1) Why did Garry Winogrand take photographs?


To see what the world look like photographed. He looked to capture the essence of life, the vibrancy of people. He had a wicked sense of irony and whit that he displayed through his photographs, as well as being deliberately provocative, it was said that he liked to make photographs that would upset the most liberal educated to the most politically conservative of people.





He was divorced with two young children and regularly took them to the zoo, photographing as he went. In one image he captures a “couple”, the man leaning into the attractive woman, with his arm causally but purposely behind her looking intently into her eyes, she is looking back at him, but her body language is very defensive, with her arms and legs crossed.  Behind them is a wolf, which appears to be stalking the pair of them. It’s a lovely irony, the hunter being hunted, the wolf contextualize the scene, from which the viewer can extrapolate his or her own meaning.  
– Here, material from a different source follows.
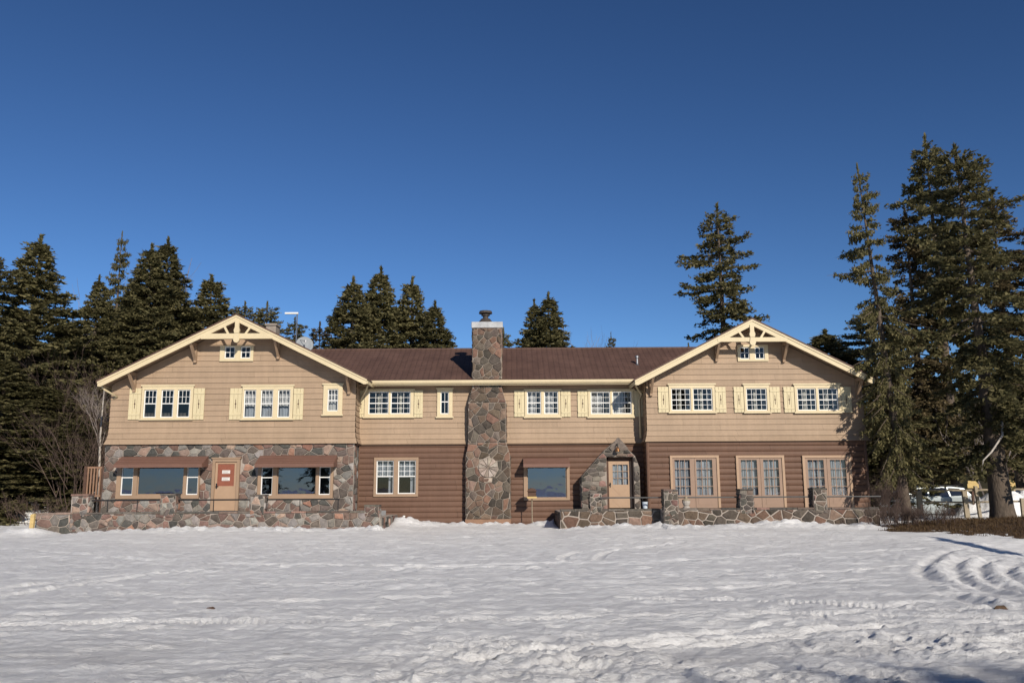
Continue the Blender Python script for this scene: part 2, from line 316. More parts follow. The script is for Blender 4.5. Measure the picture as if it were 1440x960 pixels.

2) Why did citizens evolve from blurs to solid flesh?

When the early photographers took images of towns or city’s, the citizens weren’t captured on the image due to the long exposure of the film and the movement of the people. Only people who stood still were captured. As cameras developed, blurs of people started to appear around static objects, and as they advanced further, with quicker exposures, peopled became solid.




3) What was/is the “much misunderstood theory”?

That will be “the decisive moment”. Through the Genius of Photography series, the theory has been accredited to Cartier-Bresson, who published a book of that title. It is a fact that all moments are decisive one way or another and that the cameras are capable of capturing the smallest of moments, no matter how worthy or unworthy they are. The suspension of time, that the camera facilitates, offers an insight into a life unseen, or, can expose a narrative that would have been lost.


4) Who was the godfather of street photography?

In the program Garry Winogrand is referred to as godfather of street photography.

5) Who was Paul Martin and what did he do?

He was an English photographer of French birth, borne in 1864. He is referred to in the program for the groundbreaking images he captured of the Victorians relaxing at the seaside. He obtained the unguarded images by hiding the camera in a paper bag.  




6) Who said “when I was growing up photographers were either nerds or pornographers”?

Ed Ruscha, who’s typologies and recordings of complete streets, put him on my nerdomiter.

7) Why did William Eggleston photograph in colour?

Not wishing to be flippant, but, because he wanted to. He seems to be a man that is not swayed by convention, at the time he published William Eggleston’s Guide, he defied the convention for black and white as well as for more traditional subject matter. He saw that there was a vocabulary that was being ignored and that was colour, he identified the psychological effect that colour could have, lifting advertising techniques into modern art.